I'm trying to replicate this bash command in Bash which returns each file gzipped 50MB each.

split -b 50m "file.dat.gz" "file.dat.gz.part-"

My attempt at the python equivalent

import gzip

infile_name = "file.dat.gz"

chunk = 50*1024*1024 # 50MB

with gzip.open(infile_name, 'rb') as infile:
    for n, raw_bytes in enumerate(iter(lambda: infile.read(slice), '')):
        print(n, chunk)
        with gzip.open('{}.part-{}'.format(infile_name[:-3], n), 'wb') as outfile:
            outfile.write(raw_bytes)

This returns 15MB each gzipped. When I gunzip the files, then they are 50MB each.

How do I split the gzipped file in python so that split up files are each 50MB each before gunzipping?

I don't believe that split works the way you think it does. It doesn't split the gzip file into smaller gzip files. Ie you can't call gunzip on the individual files it creates. It literally breaks up the data into smaller chunks and if you want to gunzip it, you have to concatenate all the chunks back together first.
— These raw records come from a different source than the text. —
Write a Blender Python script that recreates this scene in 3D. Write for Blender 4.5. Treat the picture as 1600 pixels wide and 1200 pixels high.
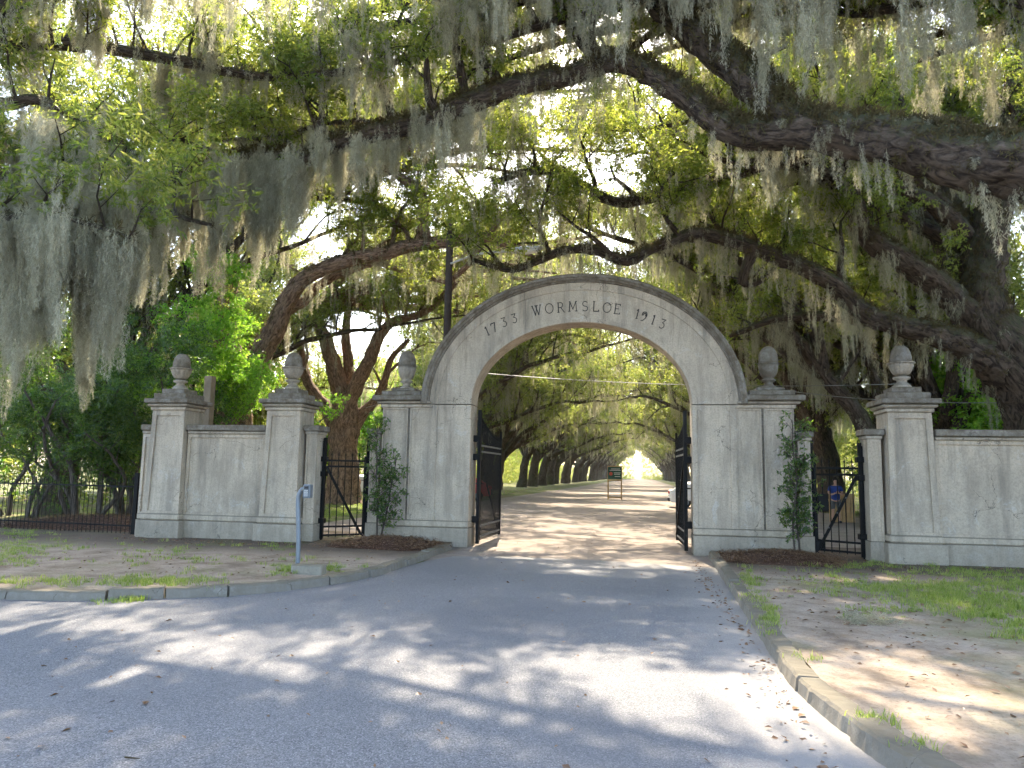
import bpy, bmesh, math, random
import numpy as np
from mathutils import Vector, Matrix, noise

for o in list(bpy.data.objects):
    bpy.data.objects.remove(o)
SC = bpy.context.scene
COL = SC.collection

HAZE = 0.00016
# ------------------------------------------------------------------ camera
F, CX, CY, H = 1156.0, 800.0, 600.0, 1.75
YAW, PITCH, ROLL = math.radians(9.9596), math.radians(6.8786), math.radians(1.0)
_f = np.array([-math.sin(YAW)*math.cos(PITCH), math.cos(YAW)*math.cos(PITCH), math.sin(PITCH)])
_r = np.array([math.cos(YAW), math.sin(YAW), 0.0])
_R0 = np.array([_r, np.cross(_r, _f), -_f]).T
_c, _s = math.cos(ROLL), math.sin(ROLL)
RM = _R0 @ np.array([[_c, -_s, 0], [_s, _c, 0], [0, 0, 1]])
cam_d = bpy.data.cameras.new('camera')
cam_d.sensor_width = 36; cam_d.lens = F/1600*36
cam_d.clip_start = 0.05; cam_d.clip_end = 3000
cam = bpy.data.objects.new('camera', cam_d); COL.objects.link(cam)
M4 = Matrix(RM.tolist()).to_4x4(); M4.translation = (0, 0, H)
cam.matrix_world = M4
SC.camera = cam

def ray(u, v): return RM @ np.array([(u-CX)/F, (CY-v)/F, -1.0])
def atY(u, v, Y):
    d = ray(u, v); t = Y/d[1]
    return Vector((d[0]*t, d[1]*t, H+d[2]*t))
def G(u, v, z=0.0):
    d = ray(u, v); t = (z-H)/d[2]
    return Vector((d[0]*t, d[1]*t, z))

# ------------------------------------------------------------------ light
SUN_EL, SUN_AZ = math.radians(47), math.radians(-9)     # azimuth from +Y, negative = towards -X
w = bpy.data.worlds.new('World'); SC.world = w; w.use_nodes = True
nt = w.node_tree; nt.nodes.clear()
sky = nt.nodes.new('ShaderNodeTexSky'); sky.sky_type = 'NISHITA'; sky.sun_disc = False
sky.sun_elevation = SUN_EL; sky.sun_rotation = SUN_AZ
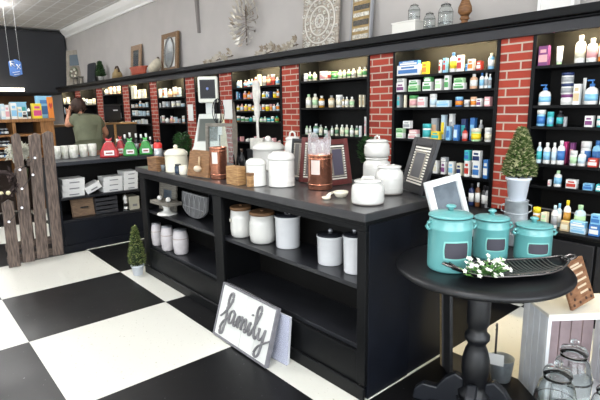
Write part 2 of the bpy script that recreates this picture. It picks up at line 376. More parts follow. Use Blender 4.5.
rows('B', 0, [(397, 422, 65, 'f', 'white', 'blue'), (399, 421, 61, 'f', 'blue', 'white', 65.5), (422, 430, 62, 'c', 'yellow', 'orange'), (439, 443, 60, 'c', 'white', 'red'), (443, 449, 58, 'c', 'light blue', 'red'),
  (449, 456, 52.5, 'b', 'white', 'yellow', None, 'blue'), (457, 465, 55, 'c', 'white', 'red'), (465.5, 467, 64, 'c', 'light blue', 'blue'), (467.5, 476, 59, 'c', 'white', 'orange'), (476.5, 484, 61, 'c', 'red', 'white'), (487.5, 494, 53, 'b', 'light blue', 'white', None, 'cream')])
rows('B', 1, [(396, 407, 83, 'f', 'white', 'purple'), (397, 407, 77, 'f', 'white', 'grey', 83), (408, 421, 85.5, 'f', 'pale green', 'green'), (409, 421, 80, 'f', 'white', 'green', 85.5), (422.5, 434, 82, 'c', 'white', 'green'), (424, 434, 77, 'f', 'green', 'white', 82),
  (435, 444, 79, 'c', 'white', 'pale green'), (444.5, 452, 74, 'c', 'white', 'green'), (453, 467, 83, 'f', 'white', 'green'), (454, 466, 78, 'f', 'pale green', 'green', 83), (469, 477, 74, 'b', 'peach', 'white', None, 'white'), (479, 484, 72, 'b', 'white', 'light blue', None, 'blue'), (484, 488, 73, 'b', 'white', 'grey', None, 'white'), (488, 491.5, 74, 'b', 'pale blue', 'grey', None, 'white')])
rows('B', 2, [(397, 403, 94, 'c', 'grey', 'teal'), (404, 406.5, 95, 'c', 'cream', 'cream'), (407.5, 417, 95.5, 'j', 'cream', 'pink', None, 'green'), (417.5, 428, 97, 'c', 'white', 'pink'), (428.5, 436, 94, 'j', 'white', 'pale blue', None, 'white'), (436.5, 452, 100.5, 'f', 'pale blue', 'light blue'),
  (454, 462, 97, 'j', 'blue', 'orange', None, 'light blue'), (463, 469, 100, 'j', 'white', 'grey', None, 'white'), (469.5, 476, 97, 'j', 'white', 'orange', None, 'peach'), (476.5, 484, 98.5, 'c', 'white', 'purple'), (484.5, 493, 97, 'c', 'pink', 'white')])
rows('B', 3, [(396, 406, 133, 'f', 'white', 'pale green'), (396, 406, 128.5, 'f', 'pale green', 'green', 133), (403, 413, 121, 'f', 'white', 'grey', 128.5), (408, 420, 134, 'f', 'white', 'pink'), (409, 420, 130, 'f', 'pink', 'white', 134), (421, 430, 124, 'j', 'white', 'teal', None, 'teal'),
  (431, 440, 118.5, 'h', 'grey', 'peach', 'r'), (431, 442, 131.5, 'c', 'yellow', 'teal'), (441, 448, 115, 'h', 'pale blue', 'yellow', 'r'), (449, 456, 114, 'h', 'white', 'grey', 'r'), (446, 453, 126.5, 'h', 'light blue', 'blue'), (453.5, 461, 125, 'h', 'blue', 'pale blue'), (461.5, 467, 128, 'b', 'red', 'pink', None, 'black'),
  (461, 469, 119, 'h', 'navy', 'teal', 'r'), (469.5, 480, 128.5, 'j', 'pale green', 'yellow', None, 'cream'), (470, 478, 118, 'h', 'blue', 'light blue', 'r'), (478, 483, 120, 'b', 'grey', 'black', 'r'), (483.5, 492, 128, 'j', 'white', 'cream', None, 'white')])
rows('B', 4, [(424, 432, 159, 'c', 'blue', 'teal'), (433, 440, 161, 'c', 'white', 'cream'), (441, 448, 162, 'c', 'white', 'purple'), (441, 449, 157.5, 'f', 'grey', 'white', 162), (448.5, 456, 162, 'c', 'white', 'light blue'), (456.5, 464, 163.5, 'c', 'cream', 'navy'),
  (464.5, 472, 161, 'c', 'white', 'red'), (464.5, 472, 150.5, 'c', 'teal', 'blue', 161), (472.5, 482.5, 163, 'c', 'white', 'blue'), (472.5, 483, 151, 'c', 'white', 'navy', 163), (483.5, 491, 160, 'c', 'blue', 'white')])
place('second bay from right', 'the cupboard top', [(468, 474, 184, 'b', 'navy', 'white', None, 'black'), (475, 480, 183, 'b', 'brown', 'white', None, 'white'), (481, 487, 186, 'b', 'black', 'white', None, 'black'), (488, 493, 187, 'b', 'grey', 'white', None, 'black')], ZC, YF+.02)
rows('A', 0, [(539, 551.5, 46, 'c', 'purple', 'pink'), (556, 563, 46, 't', 'white', 'pale green'), (575, 586, 35, 'b', 'white', 'cream', None, 'white'), (586.5, 598, 38, 'b', 'white', 'pink', None, 'white'), (599, 609, 35, 'b', 'orange', 'white', None, 'orange'), (612, 620, 40, 'c', 'white', 'blue')])
rows('A', 1, [(538, 551, 84.5, 'p', 'white', 'blue'), (559, 573, 94.5, 'j', 'white', 'white', None, 'purple'), (559.5, 573, 83.5, 'j', 'white', 'grey', 94.5, 'navy'), (560, 573, 72.5, 'j', 'white', 'grey', 83.5, 'navy'), (574, 583, 84, 'c', 'white', 'tan'), (583, 586.5, 78, 't', 'white', 'white', 'r'), (584.5, 599, 79.5, 'p', 'white', 'blue'), (601, 612, 85, 'c', 'white', 'blue')])
rows('A', 2, [(536, 545, 110, 'j', 'light blue', 'blue', None, 'white'), (546.5, 553.5, 112, 'j', 'teal', 'light blue', None, 'teal'), (556, 563.5, 111, 'b', 'black', 'teal', None, 'black'), (563.8, 568, 117, 'c', 'grey', 'grey'), (585, 595.5, 116, 'c', 'white', 'purple'), (596, 606, 116, 'j', 'teal', 'white', None, 'white')])
rows('A', 3, [(536.5, 542, 142.5, 'b', 'pale blue', 'teal', None, 'white'), (543, 550.5, 143, 'b', 'white', 'light blue', None, 'white'), (551.5, 557, 143, 'b', 'white', 'pale blue', None, 'white'), (557, 565, 141, 'b', 'white', 'blue', None, 'white'), (564, 570, 142, 'h', 'magenta', 'purple', 'r'), (570, 577, 143, 'h', 'purple', 'pink', 'r'),
  (569.5, 577, 151, 'j', 'white', 'pale green', None, 'white'), (577.5, 586, 151, 'b', 'white', 'pale blue', None, 'white'), (580, 591, 141.5, 'j', 'white', 'blue', 'r', 'white'), (588, 600, 158.5, 'f', 'red', 'white'), (592, 602, 141, 'b', 'light blue', 'blue', 'r', 'blue'), (601, 610, 150, 'c', 'white', 'blue')])
rows('A', 4, [(548, 552, 180, 'c', 'white', 'pink'), (553.5, 561.5, 171, 'b', 'white', 'light blue', None, 'pale green'), (566, 579, 180, 'f', 'white', 'red'), (583, 595, 184, 'f', 'light blue', 'blue'), (596, 606, 185, 'f', 'teal', 'white')])
place('far right bay', 'the cupboard top', [(532, 540, 208, 'j', 'white', 'amber', None, 'yellow'), (541, 549.5, 213, 'c', 'cream', 'pale green'), (551, 558, 206, 'b', 'white', 'grey', None, 'pale blue'), (556, 562, 204, 'b', 'pale blue', 'white', 'r', 'light blue'), (563.5, 571, 201, 'b', 'white', 'amber', 'r', 'yellow'), (560, 572, 222, 'h', 'tan', 'cream'),
  (570, 588, 228, 'f', 'pale blue', 'light blue'), (570, 588, 222, 'f', 'light blue', 'white', 228), (573.5, 585.5, 206, 'b', 'pale blue', 'pale green', 'r', 'pale green'), (589, 602, 225, 'c', 'blue', 'white'), (591, 603, 215, 'c', 'light blue', 'blue', 225)], ZC, 3.47)
def vit(xs, yt, cs, kk='b'):
    return [(x, x+w, y, k, c1, c2)+((None, cap) if k in 'bj' else ()) for x, w, y, k, c1, c2, cap in xs]
rows('C', 0, [(303, 307, 73.5, 'j', 'white', 'white', None, 'white'), (307.5, 311, 72, 'b', 'cream', 'green', None, 'white'), (311.5, 316, 72, 'b', 'cream', 'pale green', None, 'grey'), (318, 326, 71.5, 'j', 'white', 'pink', None, 'white'), (326.5, 330, 72, 'j', 'white', 'red', None, 'white'), (330, 336.5, 71.5, 'j', 'pale green', 'green', None, 'green'),
  (337, 341.5, 70, 'b', 'cream', 'pale green', None, 'white'), (342, 345.5, 70, 'b', 'cream', 'pale green', None, 'white'), (346, 350, 69.5, 'b', 'cream', 'green', None, 'white'), (350.5, 355, 68.5, 'b', 'cream', 'grey', None, 'white'), (356.5, 361, 67, 'b', 'cream', 'pale green', None, 'white'), (361.5, 366.5, 67, 'b', 'cream', 'green', None, 'white')])
rows('C', 1, [(304.5, 310.5, 94.5, 'b', 'cream', 'white', None, 'pale green'), (311, 317, 94, 'b', 'cream', 'pale green', None, 'white'), (317.5, 323.5, 96, 'b', 'amber', 'white', None, 'white'), (327, 333.5, 95.5, 'b', 'tan', 'cream', None, 'grey'), (334.5, 341.5, 95, 'j', 'white', 'cream', None, 'white'), (341.5, 344, 97, 'b', 'tan', 'white', None, 'white'), (344, 348, 97, 'b', 'cream', 'white', None, 'white'), (348.5, 353.5, 97, 'b', 'cream', 'pale green', None, 'white'), (359, 362, 95, 'c', 'cream', 'tan'), (362.5, 366, 95, 'c', 'cream', 'tan')])
rows('C', 2, [(304.5, 308, 126, 'b', 'pale sage', 'white', None, 'pale green'), (308.5, 311, 126, 'b', 'pale sage', 'white', None, 'white'), (312, 318, 124, 'b', 'bottle green', 'pale blue', None, 'white'), (318, 322, 125, 'b', 'pale sage', 'cream', None, 'grey'), (323, 327, 126.5, 'b', 'bottle green', 'white', None, 'white'), (330, 333, 126, 'b', 'pale sage', 'white', None, 'grey'), (334, 338, 125, 'b', 'cream', 'bottle green', None, 'white'),
  (339, 343.5, 125, 'b', 'pale sage', 'cream', None, 'white'), (344, 348, 125, 'b', 'cream', 'pale green', None, 'white'), (349, 353, 125.5, 'b', 'pale sage', 'white', None, 'white'), (354, 358, 126, 'b', 'bottle green', 'cream', None, 'white'), (359, 363, 126, 'c', 'white', 'pale blue'), (364.5, 366.5, 117, 'c', 'white', 'pink')])
def auto(k, ridx, xa, xb, h0, h1, cols, wmin, wmax, kinds, dz=0):
    z = bays[k][2][ridx]; items = []; x = xa
    while x < xb-wmin:
        w = random.uniform(wmin, wmax); kd = random.choice(kinds); c1, c2 = random.choice(cols), random.choice(cols)
        P0 = wy(x+w/2, 100, YF+.02)
        hh = random.uniform(h0, h1)
        # pixel of the top: project
        q = Vector((P0.x, P0.y, z+hh))-CAM; yt = 200-FOC*q.dot(UP)/q.dot(FW)
        it = (x, min(x+w-.15, xb), yt, kd, c1, c2)
        if kd in 'bj': it = it+(None, random.choice(['white', 'white', cols[0]]))
        items.append(it); x += w
    rows(k, ridx, items)
auto('D', 0, 236, 280, .09, .17, ['white', 'red', 'white', 'cream', 'peach', 'white', 'light blue', 'cream'], 3, 5, 'cbjc')
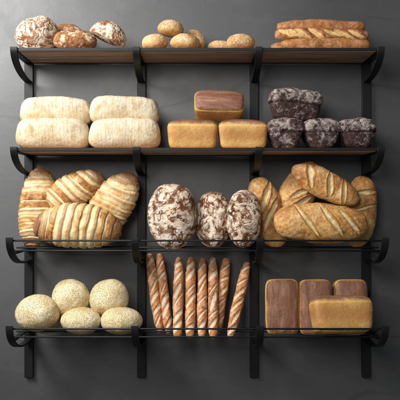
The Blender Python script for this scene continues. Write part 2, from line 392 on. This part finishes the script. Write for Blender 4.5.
def bread(name, label, cat, group, mat, loc, half, rot=(0, 0, 0), p=2, q=2, nu=110, nv=120, shape=None, lump=.0025, lscale=16, fine=.0006, flat=None, seed=None):
    """One loaf as one closed mesh: a superellipsoid by direction, then shaped. Local X is its long axis, Z up, -Y the face turned to the room."""
    CNT[0] += 1; seed = CNT[0] if seed is None else seed
    U = np.linspace(0, math.pi, nu+1)[1:-1]; V = np.linspace(0, 2*math.pi, nv, endpoint=False)
    uu, vv = np.meshgrid(U, V, indexing='ij')
    Dv = np.stack([-np.cos(uu), np.sin(uu)*np.cos(vv), np.sin(uu)*np.sin(vv)], -1).reshape(-1, 3)
    Dv = np.vstack([Dv, [[-1, 0, 0], [1, 0, 0]]])
    a = np.abs(Dv)+1e-9
    r = (a[:, 0]**p+(a[:, 1]**q+a[:, 2]**q)**(p/q))**(-1/p)
    S = Dv*r[:, None]                       # unit superellipsoid
    P = S*np.array(half)
    at_ = {'top': (S[:, 2]+1)/2, 'h': S[:, 2].copy(), 'lx': P[:, 0].copy()}
    if flat: # flatten the underside
        z = P[:, 2]; P[:, 2] = np.where(z < 0, z*flat, z)
    Nn = Dv/np.array(half)*min(half); Nn /= np.linalg.norm(Nn, axis=1)[:, None]
    if shape: P = shape(P, S, Nn, at_, seed, half)
    P = P+Nn*(lump*fbm(P, lscale, seed, 3)+fine*fbm(P, 110, seed+50, 3))[:, None]
    nr = nu-1; F = []
    idx = np.arange(nr*nv).reshape(nr, nv); nx = np.roll(idx, -1, axis=1)
    F = np.stack([idx[:-1], idx[1:], nx[1:], nx[:-1]], -1).reshape(-1, 4)
    A, B = nr*nv, nr*nv+1
    me = bpy.data.meshes.new(name)
    faces = F.tolist()+[(A, int(idx[0, j]), int(nx[0, j])) for j in range(nv)]+[(B, int(nx[-1, j]), int(idx[-1, j])) for j in range(nv)]
    me.from_pydata(P.tolist(), [], faces); me.update()
    me.polygons.foreach_set('use_smooth', [True]*len(me.polygons)); me.materials.append(M[mat])
    for k in ('score', 'rim', 'groove', 'lip', 'band', 'endz'):
        if k in at_: pass
    for k, v in at_.items():
        at = me.attributes.new(k, 'FLOAT', 'POINT'); at.data.foreach_set('value', np.asarray(v, dtype=np.float32))
    o = bpy.data.objects.new(name, me); COL.objects.link(o); o.location = loc
    o.rotation_euler = [math.radians(x) for x in rot]
    return tag(o, label, cat, group)

def span(l, r, t, b, d):   # centre and half sizes of a loaf that spans these photo pixels at distance d
    s = s_at(d); return at((l+r)/2, (t+b)/2, d), (r-l)/2*s, (b-t)/2*s

# shapes -----------------------------------------------------
def cuts(P, N, at_, C, depth=.005, rise=.0018):
    """slashes on the front (-Y) half. C: (x, z, angle in degrees, half length, half width) in metres"""
    sc = np.zeros(len(P)); rm = np.zeros(len(P)); front = sm(-N[:, 1], -.15, .25)
    jit = .26*fbm(P, 34, 91, 3)
    for (cx, cz, an, hl, hw) in C:
        a = math.radians(an); dx = P[:, 0]-cx; dz = P[:, 2]-cz
        u = (dx*math.cos(a)+dz*math.sin(a))/hl; v = (-dx*math.sin(a)+dz*math.cos(a))/hw
        v = v-.5*(1-u*u)*0+jit
        wdt = np.sqrt(np.clip(1-u*u, .0001, 1)); e = np.abs(v)/wdt; ins = (np.abs(u) < 1)
        m = np.where(ins, 1-sm(e, .55, 1.1), 0); sc = np.maximum(sc, m*front)
        rr = np.where(ins, np.exp(-((v/wdt-1.35)/.35)**2)+.6*np.exp(-((v/wdt+1.35)/.35)**2), 0)*sm(wdt, 0, .5); rm = np.maximum(rm, rr*front)
    P = P-N*(depth*sc)[:, None]+N*(rise*rm)[:, None]
    at_['score'] = sc; at_['rim'] = rm
    return P
def sh_round(P, S, N, at_, seed, half):
    P = P+N*(.045*min(half)*fbm(P, 9, seed, 2))[:, None]
    c = np.abs(fbm(P, 26, seed+3, 3)); m = 1-sm(c, .0, .10); at_['score'] = m*.8
    return P-N*(.0022*m)[:, None]
def sh_rustic(P, S, N, at_, seed, half):
    P = P+N*(.06*min(half)*fbm(P, 14, seed, 3))[:, None]
    c = np.abs(fbm(P, 34, seed+3, 3)); m = 1-sm(c, .0, .10); at_['score'] = m
    return P-N*(.0022*m)[:, None]
def sh_bun(P, S, N, at_, seed, half): return P+N*(.04*min(half)*fbm(P, 12, seed, 2))[:, None]
def sh_tin(P, S, N, at_, seed, half):
    t = (S[:, 2]+1)/2
    k = .93+.07*sm(t, 0, .85); P[:, 0] *= k; P[:, 1] *= k
    P[:, 2] += half[2]*.10*(1-S[:, 0]**2)*(1-S[:, 1]**2)*sm(t, .6, 1)
    wst = np.exp(-((t-.86)/.03)**2)*.0016
    return P-N*wst[:, None]
def sh_rye(P, S, N, at_, seed, half):
    t = (S[:, 2]+1)/2
    wob = .04*fbm(P, 22, seed+4, 2)
    k = .70+.22*sm(t, 0, .60)+.13*sm(t+wob, .55, .64); P[:, 0] *= (k+1)/2; P[:, 1] *= k
    P[:, 2] += half[2]*.13*(1-S[:, 1]**2)*sm(t, .6, 1)
    P = P+N*(.0022*fbm(P, 30, seed, 4, .6))[:, None]
    c = np.abs(fbm(P, 28, seed+3, 3)); m = (1-sm(c, .0, .10))*sm(t, .5, .7)
    return P-N*(.0025*m)[:, None]
def sh_white(P, S, N, at_, seed, half):
    t = (S[:, 2]+1)/2
    P[:, 1] *= .92+.08*sm(t, 0, .5); P[:, 0] *= 1.01-.07*sm(t, .35, 1)
    P[:, 2] += half[2]*.06*fbm(P*[1, 0, 0], 14, seed, 2)*t
    x = P[:, 0]*78
    return P-N*(.0006*np.abs(np.sin(x*math.pi*.5))*sm(t, .3, .6))[:, None]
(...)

So, to emulate the actual behavior with Python, we'd do something like:

infile_name = "file.dat.gz"

chunk = 50*1024*1024 # 50MB

with open(infile_name, 'rb') as infile:
    for n, raw_bytes in enumerate(iter(lambda: infile.read(chunk), b'')):
        print(n, chunk)
        with open('{}.part-{}'.format(infile_name[:-3], n), 'wb') as outfile:
            outfile.write(raw_bytes)

In reality we'd read multiple smaller input chunks to make one output chunk to use less memory.

We might be able to break the file into smaller files that we can individually gunzip, and still make our target size. Using something like a bytesIO stream, we could gunzip the file and gzip it into that memory stream until it was the target size then write it out and start a new bytesIO stream.

With compressed data, you have to measure the size of the output, not the size of the input as we can't predict how well the data will compress.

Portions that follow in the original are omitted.